Here we're getting an explanation of the Roman love for Theatre in one.  It's from the theatre that we get the famous Christian word "hypocrite" - an actor.

 

Since Jesus lived during the height of the Roman Empire, and since the Gospel blanketed the earth from Rome's provinces, it's essential to understand the life and times of the Romans to master the context of the New Testament.  Thankfully, our guide was a veritable encyclopedia. He literally deposited with us volumes of information regarding 1st century life and culture over our two hour visit to the site.

 

From there we went on to Megiddo, where we visited one of Solomon's chariot cities, and looked over the Valley of Armegeddon.  Oddly, enough, along the way we discovered on the side of the road a Snowflex facility just like the one sitting on top of Liberty mountain!

From Megiddo, we could see Mount Carmel in the background.  With it in eye shot Clayton King gave us a recounting of the triumphant story of Elijah's defeat of the prophets of Baal there. 

We also spent plenty of time on Megiddo discussing warfare and trading from the time of the Old Testament. Our guide gave us a clear explanation about the significance of the Valley of Megiddo, and why it has been a crossroads of civilizations and a battlefield for so many centuries.  As he was doing it, Biblical story after Biblical story came alive in our imaginations. 

We then continued along our route to Jerusalem by way of Herod the Great's fantastic Roman city on the Mediterrean.  Caeserea Maritima was the Roman seat in the area, which also made it the seat of Pontious Pilate (archealogists even found there a stone with his name inscribed upon it).

It was also the city where the Apostle Paul was imprisoned for two years, and where he was tried before King Agrippa II.  I took the opportunity to read Paul's defense (as recorded in the Book of Acts) in the very theatre where Paul made his defense.  From here, Paul was transferred to Rome where he would remain under house arrest until the day he was martyred. Interestly, Paul concludes the book of Philippians by sending greetings from all the believers in Rome, including "those from Caeser's household." 

Perhaps, Paul excercised his right, as a Roman citizen, to appeal to Caeser for the sole purpose of getting an opportunity to take the Gospel with him into Caeser's presence?

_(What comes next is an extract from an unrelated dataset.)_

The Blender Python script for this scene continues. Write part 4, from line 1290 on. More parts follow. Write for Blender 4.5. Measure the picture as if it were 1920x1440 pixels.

After a long day, we road into Jerusalem, and found ourselves awestruck by the site of the city as we pulled into town.  The city is awe-inspiring.  Looking at her rolling hills and ancient walls make you feel like you've been transported to another time and place.  It's like stumbling into a time machine.

We'll spend the next several days her exploring the sites and sounds of this place that millions have declared "holy" for thousands of years.  As we're doing it we'll follow Jesus step-by-step to the cross.